Customer Experience Roles
Customer experience roles focus on establishing the CX strategy, identifying data requirements, re-designing processes, and ensuring effecting change management.
CX Advisor
- Support CX / CRM strategy development, execution, and alignment
- Ensure CX related project commitments and risks are effectively managed
- Support alignment between business program functions, change/comms, and system requirements
CX Process Design Engineer
- Document processes, assess change impacts, and lead redesign efforts
- Work with program leadership and IT to translate processes to technical criteria
Change Management and Communications
- Develop program messaging and communication strategy
- Develop process champions within internal organizations
- Document and validate process and tool training requirements
CX Data Analyst
- Establish customer, product, and service data strategy
- Design and build CX performance dashboards for Marketing, Sales, Product, or Services Teams
- Create CX metrics, measurement, and reporting
Success and Ongoing Outcomes
The Customer Experience Framework aligns CRM priorities, enables cross-functional alignment, ensures effective adoption of tools and processes, and builds a lasting customer experience improvement capability that can drive future strategy and sales performance.
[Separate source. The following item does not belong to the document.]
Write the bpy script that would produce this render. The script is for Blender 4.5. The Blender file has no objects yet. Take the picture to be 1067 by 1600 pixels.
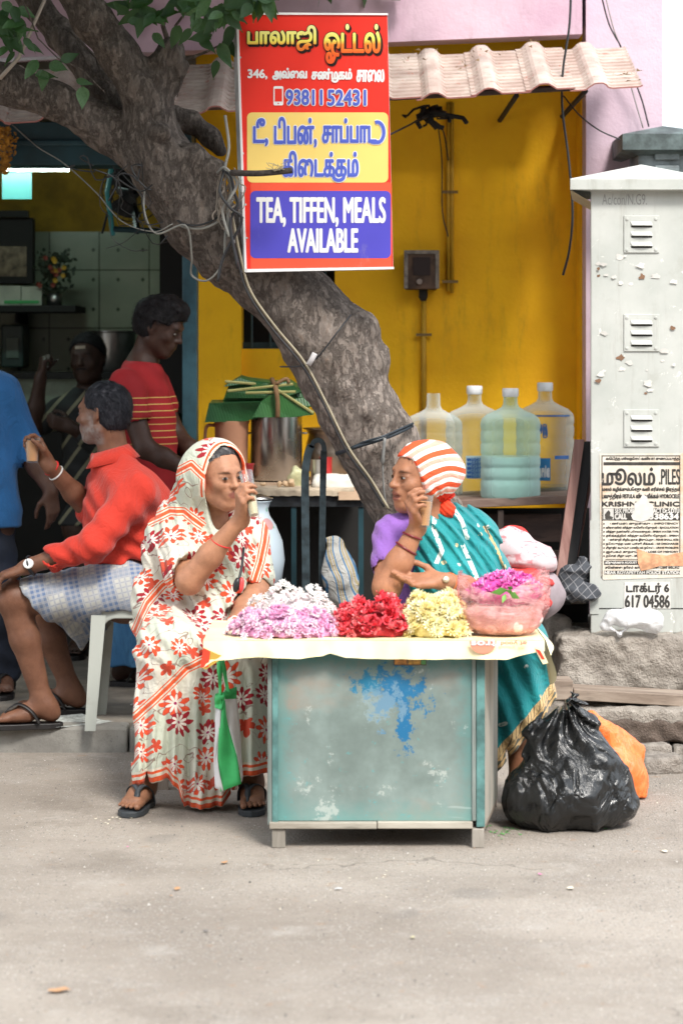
import bpy, math, random
import numpy as np
from mathutils import Vector, Matrix

SC = bpy.context.scene
COL = SC.collection
random.seed(7)
RNG = np.random.RandomState(11)
PI = math.pi

# ------------------------------------------------------------------ camera
FOC, CX, HY, CAMZ = 3778.0, 533.5, 555.0, 1.5       # focal length in photo pixels, horizon row, eye height
cam_d = bpy.data.cameras.new('camera')
cam = bpy.data.objects.new('camera', cam_d)
COL.objects.link(cam)
cam.location = (0, 0, CAMZ)
cam.rotation_euler = (PI/2, 0, 0)
cam_d.sensor_fit = 'VERTICAL'
cam_d.sensor_height = 36.0
cam_d.lens = FOC/1600*36.0
cam_d.shift_y = -(800-HY)/1600.0
cam_d.clip_end = 500
cam_d.dof.use_dof = True
cam_d.dof.focus_distance = 8.55
cam_d.dof.aperture_fstop = 3.4
SC.camera = cam

# ------------------------------------------------------------------ light
w = bpy.data.worlds.new('World'); SC.world = w; w.use_nodes = True
wn = w.node_tree.nodes; wl = w.node_tree.links
bg = wn['Background']
sky = wn.new('ShaderNodeTexSky'); sky.sky_type = 'NISHITA'; sky.sun_disc = False
SUN_EL, SUN_AZ = math.radians(50), math.radians(157)
sky.sun_elevation = SUN_EL; sky.sun_rotation = SUN_AZ
sky.air_density = 1.6; sky.dust_density = 5.0; sky.ozone_density = 1.0
hs = wn.new('ShaderNodeHueSaturation'); hs.inputs['Saturation'].default_value = 0.35
mxw = wn.new('ShaderNodeMix'); mxw.data_type = 'RGBA'; mxw.inputs[0].default_value = .72      # thin bright overcast
mxw.inputs[7].default_value = (6.6, 7.1, 7.7, 1)
wl.new(sky.outputs[0], hs.inputs['Color']); wl.new(hs.outputs[0], mxw.inputs[6]); wl.new(mxw.outputs[2], bg.inputs[0])
bg.inputs[1].default_value = 0.15
sl = bpy.data.lights.new('sun', 'SUN'); sl.energy = 2.0; sl.angle = math.radians(13); sl.color = (1, .95, .88)
so = bpy.data.objects.new('sun', sl); COL.objects.link(so); so.location = (2, 2, 8)
sd = Vector((math.sin(SUN_AZ)*math.cos(SUN_EL), math.cos(SUN_AZ)*math.cos(SUN_EL), math.sin(SUN_EL)))
so.rotation_euler = sd.to_track_quat('Z', 'Y').to_euler()
SC.view_settings.view_transform = 'Standard'; SC.view_settings.look = 'None'
SC.view_settings.exposure = 1.02; SC.view_settings.gamma = 1
SC.view_settings.use_curve_mapping = False
SC.cycles.use_denoising = True
SC.cycles.max_bounces = 7; SC.cycles.transparent_max_bounces = 16
SC.cycles.caustics_reflective = False; SC.cycles.caustics_refractive = False
SC.cycles.sample_clamp_indirect = 6

# ------------------------------------------------------------------ helpers
def V(px, py, D):
    """the point at photo pixel px,py and D metres from the camera plane"""
    return np.array(((px-CX)*D/FOC, D, CAMZ-(py-HY)*D/FOC))
def VX(px, D): return (px-CX)*D/FOC
def VZ(py, D): return CAMZ-(py-HY)*D/FOC
def nrm(v):
    v = np.asarray(v, float); return v/ (np.linalg.norm(v)+1e-12)

OFF = {}
def tagit(o, label=None, cat=None, group=None, kind=None):
    if label: o['label'] = label
    if cat: o['category'] = cat
    if group: o['group'] = group
    if kind: o['kind'] = kind
    return o
def thing(name, label, cat, loc, group=None):
    o = bpy.data.objects.new(name, None); COL.objects.link(o)
    o.empty_display_size = .1
    o.location = [float(c) for c in loc]
    OFF[o.name] = np.array(loc, float)
    return tagit(o, label, cat, group)

class MB:
    """collects simple shapes, in world coordinates"""
    def __init__(s): s.v = []; s.f = []; s.m = []; s.mi = 0
    def add(s, vs, fs):
        b = len(s.v); s.v += [tuple(map(float, p)) for p in vs]
        s.f += [tuple(b+i for i in f) for f in fs]; s.m += [s.mi]*len(fs); return s
    def box(s, x0, x1, y0, y1, z0, z1):
        return s.add([(x, y, z) for z in (z0, z1) for y in (y0, y1) for x in (x0, x1)],
                     [(0,2,3,1), (4,5,7,6), (0,1,5,4), (2,6,7,3), (0,4,6,2), (1,3,7,5)])
    def obox(s, c, sx, sy, sz, R=None, jit=0, rnd=None):
        c = np.array(c, float); R = np.eye(3) if R is None else np.array(R)
        vs = []
        for z in (-1, 1):
            for y in (-1, 1):
                for x in (-1, 1):
                    q = np.array((x*sx/2, y*sy/2, z*sz/2))
                    if jit: q = q+np.array([rnd.uniform(-jit, jit) for _ in range(3)])
                    vs.append(c+R@q)
        return s.add(vs, [(0,2,3,1), (4,5,7,6), (0,1,5,4), (2,6,7,3), (0,4,6,2), (1,3,7,5)])
    def hexa(s, a):                                   # eight corners, bottom ring then top ring
        return s.add(a, [(0,3,2,1), (4,5,6,7), (0,1,5,4), (1,2,6,5), (2,3,7,6), (3,0,4,7)])
    def tube(s, pts, r, seg=8, cap=True):
        pts = [np.array(p, float) for p in pts]; n = len(pts)
        rr = r if hasattr(r, '__len__') else [r]*n
        b = []; up = np.array((0.13, 0.21, 0.97))
        for i, p in enumerate(pts):
            t = nrm(pts[min(i+1, n-1)]-pts[max(i-1, 0)])
            u = np.cross(up, t)
            if np.linalg.norm(u) < .15: u = np.cross((1, 0, 0), t)
            u = nrm(u); w_ = np.cross(t, u)
            up = w_ if np.dot(w_, up) > 0 else up
            for k in range(seg):
                a = 2*PI*k/seg; b.append(p+rr[i]*(math.cos(a)*u+math.sin(a)*w_))
        fs = [(i*seg+k, i*seg+(k+1) % seg, (i+1)*seg+(k+1) % seg, (i+1)*seg+k) for i in range(n-1) for k in range(seg)]
        if cap: fs += [tuple(range(seg))[::-1], tuple((n-1)*seg+k for k in range(seg))]
        return s.add(b, fs)
    def lathe(s, c, prof, seg=32, ax=None, cap=False):
        c = np.array(c, float); R = np.eye(3) if ax is None else frame_z(ax)
        vs = [c+R@np.array((r*math.cos(2*PI*k/seg), r*math.sin(2*PI*k/seg), z)) for r, z in prof for k in range(seg)]
        n = len(prof)
        fs = [(i*seg+k, i*seg+(k+1) % seg, (i+1)*seg+(k+1) % seg, (i+1)*seg+k) for i in range(n-1) for k in range(seg)]
        if cap: fs += [tuple(range(seg))[::-1], tuple((n-1)*seg+k for k in range(seg))]
        return s.add(vs, fs)
    def grid(s, fn, nu, nv):
        vs = [fn(i/nu, j/nv) for j in range(nv+1) for i in range(nu+1)]
        return s.add(vs, [(j*(nu+1)+i, j*(nu+1)+i+1, (j+1)*(nu+1)+i+1, (j+1)*(nu+1)+i) for j in range(nv) for i in range(nu)])
    def prism(s, poly, d0, d1, T=None):
        """closed outline (photo pixels at depth d0) pushed back to depth d1"""
        n = len(poly)
        fr = [V(x, y, d0) for x, y in poly]; bk = [p+np.array((0, d1-d0, 0)) for p in fr]
        return s.add(fr+bk, [tuple(range(n))]+[tuple(range(2*n-1, n-1, -1))]+[(i, n+i, n+(i+1) % n, (i+1) % n) for i in range(n)])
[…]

CRM, Marketing, Sales and Support strategies must begin by looking at the customer. Serving your customers’ needs and wants provides organizations a common purpose and framework for performance. What does the customer want from your organization? What data confirms how well you are delivering on those needs? If leads and sales forecast reports are the only requirements guiding CRM journey, sales strategy, or marketing plans – your organization may miss an incredible opportunity to center planning, performance measurement and outcomes on customer outcomes that can drive future innovation and sales.